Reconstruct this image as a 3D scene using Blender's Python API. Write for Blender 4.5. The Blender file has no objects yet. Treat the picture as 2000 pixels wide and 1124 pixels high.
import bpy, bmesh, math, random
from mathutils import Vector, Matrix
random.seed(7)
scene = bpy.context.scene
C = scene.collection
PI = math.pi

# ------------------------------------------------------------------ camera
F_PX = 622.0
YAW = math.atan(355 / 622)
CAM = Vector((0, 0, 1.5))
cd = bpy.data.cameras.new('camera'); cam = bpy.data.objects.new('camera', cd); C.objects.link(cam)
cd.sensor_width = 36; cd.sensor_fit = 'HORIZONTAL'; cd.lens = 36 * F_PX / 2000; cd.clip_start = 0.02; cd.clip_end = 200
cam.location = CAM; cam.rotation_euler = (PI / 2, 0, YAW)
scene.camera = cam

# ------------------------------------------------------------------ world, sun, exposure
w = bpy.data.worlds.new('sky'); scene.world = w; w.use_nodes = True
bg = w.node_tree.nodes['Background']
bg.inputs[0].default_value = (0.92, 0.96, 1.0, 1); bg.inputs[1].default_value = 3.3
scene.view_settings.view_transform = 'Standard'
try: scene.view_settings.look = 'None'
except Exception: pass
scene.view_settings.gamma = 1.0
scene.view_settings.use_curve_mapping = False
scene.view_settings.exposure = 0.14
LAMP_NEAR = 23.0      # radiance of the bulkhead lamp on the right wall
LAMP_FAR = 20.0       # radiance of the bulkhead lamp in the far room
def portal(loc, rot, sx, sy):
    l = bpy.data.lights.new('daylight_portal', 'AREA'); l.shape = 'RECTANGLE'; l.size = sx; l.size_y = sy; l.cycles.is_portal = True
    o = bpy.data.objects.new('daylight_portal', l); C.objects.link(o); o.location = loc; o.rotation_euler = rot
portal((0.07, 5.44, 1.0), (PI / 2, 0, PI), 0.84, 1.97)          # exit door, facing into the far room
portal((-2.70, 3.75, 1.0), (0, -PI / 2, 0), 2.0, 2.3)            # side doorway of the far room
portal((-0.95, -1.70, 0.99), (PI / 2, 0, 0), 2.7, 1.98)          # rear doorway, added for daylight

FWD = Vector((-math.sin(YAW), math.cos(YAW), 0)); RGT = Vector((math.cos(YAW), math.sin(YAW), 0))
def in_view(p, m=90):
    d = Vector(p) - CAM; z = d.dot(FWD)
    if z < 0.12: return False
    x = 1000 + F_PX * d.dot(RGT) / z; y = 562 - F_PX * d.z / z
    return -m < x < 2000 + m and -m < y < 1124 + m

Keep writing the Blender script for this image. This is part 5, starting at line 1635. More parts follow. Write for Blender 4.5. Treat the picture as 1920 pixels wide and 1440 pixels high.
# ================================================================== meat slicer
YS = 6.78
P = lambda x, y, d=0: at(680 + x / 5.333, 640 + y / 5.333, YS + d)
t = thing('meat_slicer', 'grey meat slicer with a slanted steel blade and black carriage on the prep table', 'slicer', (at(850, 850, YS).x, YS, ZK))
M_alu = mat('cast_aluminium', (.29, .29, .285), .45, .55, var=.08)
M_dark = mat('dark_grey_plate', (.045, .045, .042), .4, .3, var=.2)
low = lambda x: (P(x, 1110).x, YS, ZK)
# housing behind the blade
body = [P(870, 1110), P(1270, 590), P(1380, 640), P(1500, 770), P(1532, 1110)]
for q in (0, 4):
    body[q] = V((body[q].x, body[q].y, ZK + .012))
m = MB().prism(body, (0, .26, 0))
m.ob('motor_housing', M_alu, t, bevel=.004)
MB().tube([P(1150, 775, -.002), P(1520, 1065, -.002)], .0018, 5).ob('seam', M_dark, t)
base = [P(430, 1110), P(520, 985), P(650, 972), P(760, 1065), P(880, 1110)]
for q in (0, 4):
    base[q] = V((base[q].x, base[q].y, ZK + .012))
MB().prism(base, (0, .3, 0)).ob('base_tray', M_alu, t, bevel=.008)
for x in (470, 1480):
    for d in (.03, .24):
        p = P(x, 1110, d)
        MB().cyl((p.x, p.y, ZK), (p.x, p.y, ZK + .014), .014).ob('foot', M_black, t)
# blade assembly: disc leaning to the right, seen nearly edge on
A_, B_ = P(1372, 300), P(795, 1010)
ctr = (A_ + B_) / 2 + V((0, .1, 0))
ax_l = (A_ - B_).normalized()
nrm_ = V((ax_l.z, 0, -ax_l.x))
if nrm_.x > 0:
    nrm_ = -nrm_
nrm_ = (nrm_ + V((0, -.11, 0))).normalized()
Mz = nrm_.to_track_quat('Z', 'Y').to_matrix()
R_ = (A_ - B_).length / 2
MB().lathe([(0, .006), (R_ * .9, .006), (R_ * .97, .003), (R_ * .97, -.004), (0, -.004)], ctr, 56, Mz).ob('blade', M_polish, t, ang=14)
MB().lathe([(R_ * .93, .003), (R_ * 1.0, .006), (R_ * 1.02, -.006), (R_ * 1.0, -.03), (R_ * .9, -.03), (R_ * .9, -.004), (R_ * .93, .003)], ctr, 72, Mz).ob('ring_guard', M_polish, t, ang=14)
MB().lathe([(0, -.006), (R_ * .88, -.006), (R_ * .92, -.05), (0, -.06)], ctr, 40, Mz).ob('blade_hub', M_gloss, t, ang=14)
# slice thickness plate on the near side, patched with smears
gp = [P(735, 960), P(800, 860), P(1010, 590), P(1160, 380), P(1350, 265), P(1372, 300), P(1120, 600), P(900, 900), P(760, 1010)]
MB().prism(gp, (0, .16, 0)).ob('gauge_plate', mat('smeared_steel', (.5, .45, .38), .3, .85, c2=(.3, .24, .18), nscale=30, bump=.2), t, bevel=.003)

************

Do this: Only the lines from the start of the data to the line holding "scene.camera = cam" are wanted; return them exactly, both ends included.

Finished task:
Reconstruct this image as a 3D scene using Blender's Python API. Write for Blender 4.5. The Blender file has no objects yet. Treat the picture as 2000 pixels wide and 1124 pixels high.
import bpy, bmesh, math, random
from mathutils import Vector, Matrix
random.seed(7)
scene = bpy.context.scene
C = scene.collection
PI = math.pi

# ------------------------------------------------------------------ camera
F_PX = 622.0
YAW = math.atan(355 / 622)
CAM = Vector((0, 0, 1.5))
cd = bpy.data.cameras.new('camera'); cam = bpy.data.objects.new('camera', cd); C.objects.link(cam)
cd.sensor_width = 36; cd.sensor_fit = 'HORIZONTAL'; cd.lens = 36 * F_PX / 2000; cd.clip_start = 0.02; cd.clip_end = 200
cam.location = CAM; cam.rotation_euler = (PI / 2, 0, YAW)
scene.camera = cam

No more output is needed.